WRITTEN INSTRUCTION = Print verbatim the opening line of the material and every subsequent line through the one containing "COL = scn.collection".

MATERIAL =
┄┄┄┄┄┄┄┄┄┄┄┄┄┄┄┄┄┄┄┄

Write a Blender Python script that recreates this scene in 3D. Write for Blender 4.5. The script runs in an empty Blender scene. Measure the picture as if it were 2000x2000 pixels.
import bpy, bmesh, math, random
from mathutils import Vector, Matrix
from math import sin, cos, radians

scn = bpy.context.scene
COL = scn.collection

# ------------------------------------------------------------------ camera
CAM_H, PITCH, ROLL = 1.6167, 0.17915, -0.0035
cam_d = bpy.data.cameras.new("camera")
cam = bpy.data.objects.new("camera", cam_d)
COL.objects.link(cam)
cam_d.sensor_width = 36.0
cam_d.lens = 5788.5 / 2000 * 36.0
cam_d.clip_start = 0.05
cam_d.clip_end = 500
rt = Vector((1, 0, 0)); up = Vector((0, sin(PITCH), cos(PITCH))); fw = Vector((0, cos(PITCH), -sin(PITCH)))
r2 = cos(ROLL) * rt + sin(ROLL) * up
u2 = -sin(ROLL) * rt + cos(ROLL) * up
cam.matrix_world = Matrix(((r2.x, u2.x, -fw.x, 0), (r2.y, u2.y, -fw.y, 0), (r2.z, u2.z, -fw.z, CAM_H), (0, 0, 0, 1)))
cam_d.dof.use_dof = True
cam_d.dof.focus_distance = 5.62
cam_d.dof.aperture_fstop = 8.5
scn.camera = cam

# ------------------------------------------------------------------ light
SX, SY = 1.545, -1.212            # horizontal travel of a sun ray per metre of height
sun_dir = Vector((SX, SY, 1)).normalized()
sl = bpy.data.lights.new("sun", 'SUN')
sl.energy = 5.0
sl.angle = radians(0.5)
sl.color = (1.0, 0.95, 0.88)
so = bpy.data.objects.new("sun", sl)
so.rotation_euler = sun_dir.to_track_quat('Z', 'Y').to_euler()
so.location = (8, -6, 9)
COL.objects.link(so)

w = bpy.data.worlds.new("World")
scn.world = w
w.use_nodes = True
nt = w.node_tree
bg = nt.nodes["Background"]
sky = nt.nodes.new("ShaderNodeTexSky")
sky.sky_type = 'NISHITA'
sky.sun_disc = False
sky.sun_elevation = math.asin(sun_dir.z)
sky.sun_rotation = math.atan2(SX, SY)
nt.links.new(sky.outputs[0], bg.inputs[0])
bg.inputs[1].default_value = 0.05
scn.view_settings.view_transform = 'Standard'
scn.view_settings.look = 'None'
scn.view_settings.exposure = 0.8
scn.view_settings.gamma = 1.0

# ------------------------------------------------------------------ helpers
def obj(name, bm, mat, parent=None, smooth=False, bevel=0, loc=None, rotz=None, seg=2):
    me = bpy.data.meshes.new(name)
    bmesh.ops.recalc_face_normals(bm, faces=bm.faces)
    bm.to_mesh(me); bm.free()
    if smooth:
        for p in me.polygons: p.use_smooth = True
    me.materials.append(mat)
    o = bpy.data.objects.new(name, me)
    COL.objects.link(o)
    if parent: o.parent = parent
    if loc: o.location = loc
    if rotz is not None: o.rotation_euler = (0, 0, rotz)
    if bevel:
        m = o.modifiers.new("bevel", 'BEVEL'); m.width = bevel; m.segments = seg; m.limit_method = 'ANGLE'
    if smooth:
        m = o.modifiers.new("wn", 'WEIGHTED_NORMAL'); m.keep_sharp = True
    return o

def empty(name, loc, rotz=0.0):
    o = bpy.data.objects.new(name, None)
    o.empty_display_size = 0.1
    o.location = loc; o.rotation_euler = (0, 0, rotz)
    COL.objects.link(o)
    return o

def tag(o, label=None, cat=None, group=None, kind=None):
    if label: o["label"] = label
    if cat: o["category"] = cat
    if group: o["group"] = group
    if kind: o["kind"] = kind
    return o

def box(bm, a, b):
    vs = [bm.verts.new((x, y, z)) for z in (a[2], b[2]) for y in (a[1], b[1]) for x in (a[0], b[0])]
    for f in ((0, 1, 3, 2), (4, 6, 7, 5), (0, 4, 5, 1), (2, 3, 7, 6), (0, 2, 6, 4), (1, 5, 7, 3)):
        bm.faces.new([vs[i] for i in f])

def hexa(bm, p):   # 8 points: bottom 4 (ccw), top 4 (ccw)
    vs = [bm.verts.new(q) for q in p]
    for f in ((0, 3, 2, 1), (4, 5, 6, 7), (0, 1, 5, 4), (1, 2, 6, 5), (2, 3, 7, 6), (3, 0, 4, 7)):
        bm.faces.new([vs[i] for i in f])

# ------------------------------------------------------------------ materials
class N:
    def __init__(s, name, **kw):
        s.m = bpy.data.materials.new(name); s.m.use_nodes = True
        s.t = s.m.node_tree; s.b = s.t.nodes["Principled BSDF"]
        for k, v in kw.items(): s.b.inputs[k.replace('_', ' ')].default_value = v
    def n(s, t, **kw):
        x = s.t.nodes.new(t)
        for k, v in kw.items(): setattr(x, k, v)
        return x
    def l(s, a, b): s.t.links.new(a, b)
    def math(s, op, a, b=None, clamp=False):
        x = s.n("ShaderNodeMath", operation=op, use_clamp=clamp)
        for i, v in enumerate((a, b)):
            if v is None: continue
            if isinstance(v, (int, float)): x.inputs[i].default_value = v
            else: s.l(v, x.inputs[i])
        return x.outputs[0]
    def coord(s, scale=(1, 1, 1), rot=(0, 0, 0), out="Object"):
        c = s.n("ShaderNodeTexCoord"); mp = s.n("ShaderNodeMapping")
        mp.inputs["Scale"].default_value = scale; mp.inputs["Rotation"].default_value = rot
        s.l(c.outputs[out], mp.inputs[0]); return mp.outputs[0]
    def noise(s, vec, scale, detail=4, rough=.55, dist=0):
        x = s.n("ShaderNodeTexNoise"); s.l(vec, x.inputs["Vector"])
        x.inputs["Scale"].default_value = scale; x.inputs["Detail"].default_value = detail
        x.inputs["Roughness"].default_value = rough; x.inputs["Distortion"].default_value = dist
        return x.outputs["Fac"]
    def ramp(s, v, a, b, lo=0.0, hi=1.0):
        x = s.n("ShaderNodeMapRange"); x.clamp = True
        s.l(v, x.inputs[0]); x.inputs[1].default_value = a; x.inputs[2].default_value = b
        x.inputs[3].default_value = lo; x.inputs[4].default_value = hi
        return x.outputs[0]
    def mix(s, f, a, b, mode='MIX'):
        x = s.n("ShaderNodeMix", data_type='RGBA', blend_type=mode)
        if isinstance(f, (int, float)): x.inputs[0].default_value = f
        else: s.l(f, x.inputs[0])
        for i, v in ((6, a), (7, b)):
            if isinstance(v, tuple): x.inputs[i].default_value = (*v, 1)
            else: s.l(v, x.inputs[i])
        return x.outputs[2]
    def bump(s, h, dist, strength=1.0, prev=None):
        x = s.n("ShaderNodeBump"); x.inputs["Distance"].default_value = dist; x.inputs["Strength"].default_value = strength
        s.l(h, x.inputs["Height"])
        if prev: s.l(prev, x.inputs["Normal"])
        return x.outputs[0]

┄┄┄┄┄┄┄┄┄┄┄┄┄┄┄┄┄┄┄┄

WRITTEN ANSWER =
Write a Blender Python script that recreates this scene in 3D. Write for Blender 4.5. The script runs in an empty Blender scene. Measure the picture as if it were 2000x2000 pixels.
import bpy, bmesh, math, random
from mathutils import Vector, Matrix
from math import sin, cos, radians

scn = bpy.context.scene
COL = scn.collection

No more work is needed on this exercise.